The trailer looks very promising
No matter how many silkwood showers I took, the ickiness of the film still clings onto me. It’s truly upsetting with a tour-de-force performance from Collette. Definitely not for people who wants jump scares after jump scares.
I cannot wait to see this. My close friend saw this last night and said she hated it, but when I talked to her today, she said that she couldn't stop thinking about it when she got home and hates it more because it has scared and disturbed her so much. That to me is high praise!
I’m not reading any reviews, lest I stumble across a spoiler but I can’t wait to see this.
I was sold at Toni Collette, tour de force and horror. Even if it doesn’t lead to awards, hopefully it’ll lead to a raised profile and more roles for Colette.
I wanted to like this, and still might, but I'm really struggling with the ending. I don't think it makes much sense? Or rather, it undermines a lot of what comes before and doesn't really add up. Maybe it's my fault for expecting evil to be linear.
It has a twisted trapped in Hell ending. But the movie collapses on arrival in its third act. Toni's work definitely warrants a sophomore nod. Yet the whole thing is a third act short of a classic.
Really loved most of it and was especially impressed by how willing it was to challenge our perceptions of what kind of pace a movie like this should have.
SPOILERS AHEAD
But I do have a question: what exactly happens to Collette's character in the last 1/4 of the movie. One minute she seems like her normal human, albeit hysterical self in the house, and the next time we see her she's a...floating ghost? A supernatural being? When and how exactly did this transformation take place? I feel like I either missed something or the film glossed over something (or cut a scene that it actually needed).

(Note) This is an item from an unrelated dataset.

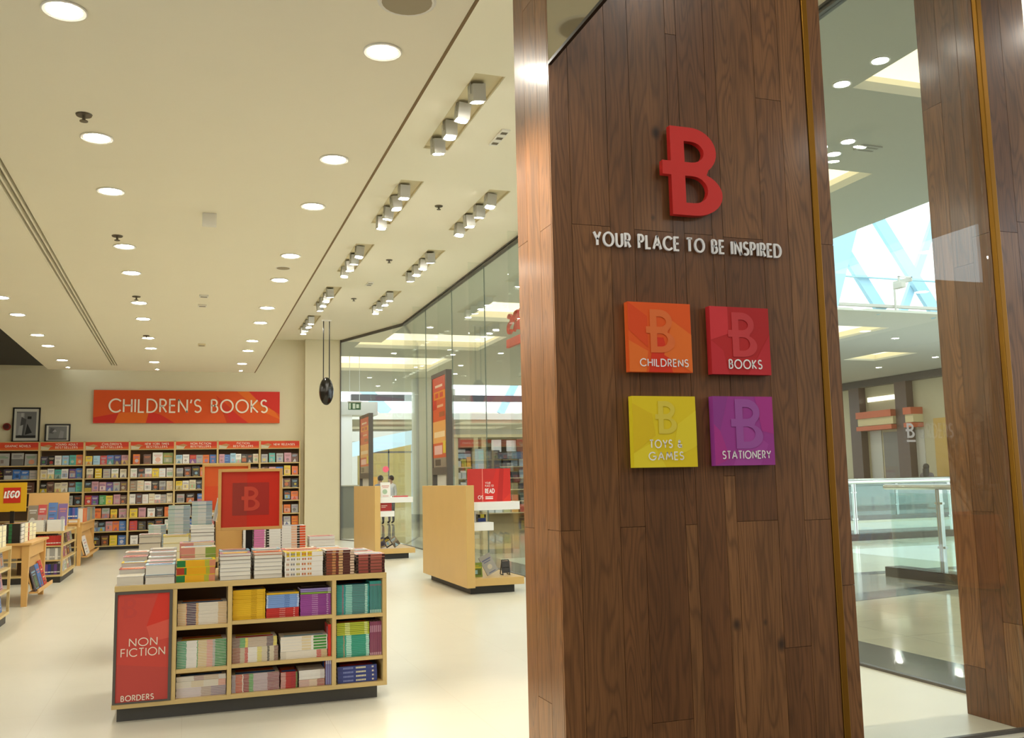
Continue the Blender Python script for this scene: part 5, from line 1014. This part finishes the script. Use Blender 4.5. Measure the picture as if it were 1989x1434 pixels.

Wow. This writeup encapsulates the perfection of this movie for me. Regarding the last three posts -- I interpreted Collette's up and down antics at the end as the supernatural familial forces moving through her while not being pure evil, as had been demonstrated in the grandmother, then moving to the son in the end. When she read her mother's note about protecting her, it was protecting her against the devil's influence, and yet she still had that powerful connection to the spiritual world. She was learning how to interpret that, yet lacked the power to control her connection to the spiritual/devil world. Ultimately she fought with the same supernatural forces as her son, but he was to become the true vessel of the satanic spirit, thus the ending...
Very promising beginning but, yeah, the payoff wasn't there. It's worth seeing for Collette alone, though.
DJDeeJay - It's very subtle, but once Dr. Graham goes up in flames, and Annie is reacting in sheer terror, we see that blue-ish light pass over her, and her expression immediately changes.
This is to indicate that the demon Paimon has (temporarily) possessed her body, and that what has just happened was precisely it's plan all along.
@Rob - thank you! Totally missed that, as I was obviously looking at the giant fireball man.
who really cares what any of this is about or what it's supposed to mean. I was suspicious but now
I'm absolutely convinced that all the supposed pro movie reviewers are paid by the studios. I've been had by more than my share of bad movies with good reviews but this is a complete heist !!
This movie is SO BAD !! I'm wondering how many actresses passed on this before Toni Collette's
agent conned her into this role, or was she just that desperate for a part. Not only is there nothing scary about this movie, it just get dumb where the suspense ends and the "horror" is supposed to kick in and gets worse as it progresses until it seals it fate in the halls of stupidity.
Finally saw this. Collette impresses. The movie doesn’t.